In the 1860s, the naturalist (advocate of evolutionary theory) Thomas Huxley looked at chalk under a microscope. Here’s what he found, according to Robert Krulwich:
Chalk is composed of extremely small white globules. They look, up close, like snowballs made from brittle paper plates. Those plates, it turns out, are part of ancient skeletons that once belonged to roundish little critters that lived and floated in the sea, captured a little sunshine and carbon, then died and sank to the bottom. There still are trillions of them floating about in the oceans today, sucking up carbon dioxide, pocketing the carbon. Over the millennia, so many have died and plopped on top of each other, the weight of them and the water above has pressed them into a white blanket of rock, entirely composed of teeny skeletons. Scientists call these ancient plates “coccoliths.” Technically, they are single-celled phytoplankton algae.
That’s really amazing:
I’m charmed by the idea that when a school teacher writes her name on a blackboard on the first day of class, what she’s really doing is crushing the skeletons of terribly ancient earthlings into a form that spells out the name “Mrs. Guttenheimer.” Does she know?
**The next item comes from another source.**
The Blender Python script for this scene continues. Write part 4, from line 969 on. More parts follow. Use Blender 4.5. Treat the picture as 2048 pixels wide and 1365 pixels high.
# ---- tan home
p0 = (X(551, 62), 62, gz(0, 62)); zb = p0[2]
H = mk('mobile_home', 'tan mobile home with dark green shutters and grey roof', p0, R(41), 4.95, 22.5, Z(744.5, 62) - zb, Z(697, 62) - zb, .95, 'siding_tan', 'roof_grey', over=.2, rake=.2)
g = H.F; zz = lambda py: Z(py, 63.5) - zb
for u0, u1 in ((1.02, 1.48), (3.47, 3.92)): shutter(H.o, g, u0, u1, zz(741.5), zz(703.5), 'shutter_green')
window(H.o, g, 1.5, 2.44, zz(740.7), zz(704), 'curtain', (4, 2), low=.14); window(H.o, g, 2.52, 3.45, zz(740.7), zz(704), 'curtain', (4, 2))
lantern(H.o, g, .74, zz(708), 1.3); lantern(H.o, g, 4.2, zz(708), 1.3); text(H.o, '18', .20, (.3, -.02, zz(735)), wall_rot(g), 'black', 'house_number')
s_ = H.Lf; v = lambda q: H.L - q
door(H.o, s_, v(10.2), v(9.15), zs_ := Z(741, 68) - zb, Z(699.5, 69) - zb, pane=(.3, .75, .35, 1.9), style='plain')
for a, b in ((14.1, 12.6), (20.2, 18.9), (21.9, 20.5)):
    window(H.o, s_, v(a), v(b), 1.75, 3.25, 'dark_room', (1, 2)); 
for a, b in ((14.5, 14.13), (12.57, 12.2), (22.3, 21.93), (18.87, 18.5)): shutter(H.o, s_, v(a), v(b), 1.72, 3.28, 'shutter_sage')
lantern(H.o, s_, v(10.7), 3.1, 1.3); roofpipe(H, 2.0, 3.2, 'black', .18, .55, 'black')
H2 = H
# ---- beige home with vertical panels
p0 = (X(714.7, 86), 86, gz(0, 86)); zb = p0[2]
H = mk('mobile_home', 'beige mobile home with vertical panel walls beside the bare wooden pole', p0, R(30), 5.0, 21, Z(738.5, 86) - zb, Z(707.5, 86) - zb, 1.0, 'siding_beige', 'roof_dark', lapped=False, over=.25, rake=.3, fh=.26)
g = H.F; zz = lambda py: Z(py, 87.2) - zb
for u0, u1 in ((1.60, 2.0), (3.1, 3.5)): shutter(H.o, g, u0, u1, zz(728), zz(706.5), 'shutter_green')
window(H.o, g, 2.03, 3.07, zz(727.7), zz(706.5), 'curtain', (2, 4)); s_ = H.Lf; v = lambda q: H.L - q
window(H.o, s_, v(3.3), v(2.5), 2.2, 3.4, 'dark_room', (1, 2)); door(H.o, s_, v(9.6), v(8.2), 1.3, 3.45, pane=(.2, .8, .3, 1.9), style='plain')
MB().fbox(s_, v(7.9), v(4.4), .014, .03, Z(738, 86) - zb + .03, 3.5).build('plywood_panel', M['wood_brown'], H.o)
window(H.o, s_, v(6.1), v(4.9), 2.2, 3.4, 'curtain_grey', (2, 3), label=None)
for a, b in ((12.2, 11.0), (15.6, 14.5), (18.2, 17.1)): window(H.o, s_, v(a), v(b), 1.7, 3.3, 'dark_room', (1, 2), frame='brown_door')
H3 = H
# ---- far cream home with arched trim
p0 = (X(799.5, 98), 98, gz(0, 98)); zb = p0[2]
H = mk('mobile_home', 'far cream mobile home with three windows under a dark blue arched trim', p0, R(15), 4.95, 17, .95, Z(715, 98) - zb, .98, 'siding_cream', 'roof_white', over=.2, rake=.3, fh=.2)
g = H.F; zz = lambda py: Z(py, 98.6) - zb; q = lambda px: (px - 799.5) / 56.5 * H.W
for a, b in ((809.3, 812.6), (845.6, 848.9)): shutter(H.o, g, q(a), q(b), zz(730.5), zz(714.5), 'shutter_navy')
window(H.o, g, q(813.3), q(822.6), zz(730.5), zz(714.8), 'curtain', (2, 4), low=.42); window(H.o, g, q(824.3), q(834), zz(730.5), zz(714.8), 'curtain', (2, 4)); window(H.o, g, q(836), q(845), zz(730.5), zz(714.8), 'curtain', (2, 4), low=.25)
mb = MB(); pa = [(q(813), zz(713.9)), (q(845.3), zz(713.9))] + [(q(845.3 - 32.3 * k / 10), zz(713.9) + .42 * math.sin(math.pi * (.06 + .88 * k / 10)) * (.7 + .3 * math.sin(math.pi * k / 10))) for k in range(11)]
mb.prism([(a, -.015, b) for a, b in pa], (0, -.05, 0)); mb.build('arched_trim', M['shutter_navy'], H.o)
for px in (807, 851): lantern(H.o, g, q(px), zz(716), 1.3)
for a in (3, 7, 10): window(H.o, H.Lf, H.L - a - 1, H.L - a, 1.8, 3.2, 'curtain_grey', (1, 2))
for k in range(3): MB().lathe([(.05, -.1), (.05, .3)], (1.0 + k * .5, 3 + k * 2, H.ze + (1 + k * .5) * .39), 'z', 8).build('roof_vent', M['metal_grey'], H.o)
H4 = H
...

Thomas Huxley thinks she should.
Whoever knows the true history of chalk, he told the workers at Norwich, will have “a truer, and therefore a better, conception of this wonderful universe.”
— Wes
The White Cliffs of Dover are rendered utterly mind-boggling by this!
Beautiful.
very cool, reminded me of:
http://www.radiolab.org/blogs/radiolab-blog/2012/mar/05/war-we-need/
I wonder where humanity would be if we didn’t arise at the right time to take advantage of natural resources produced by zillions of dead animals that never advanced far enough to deplete those themselves. Like what if the whole world was South America levels of coal? Would the Industrial Revolution have kept leaping forward and spurring exponential production gain?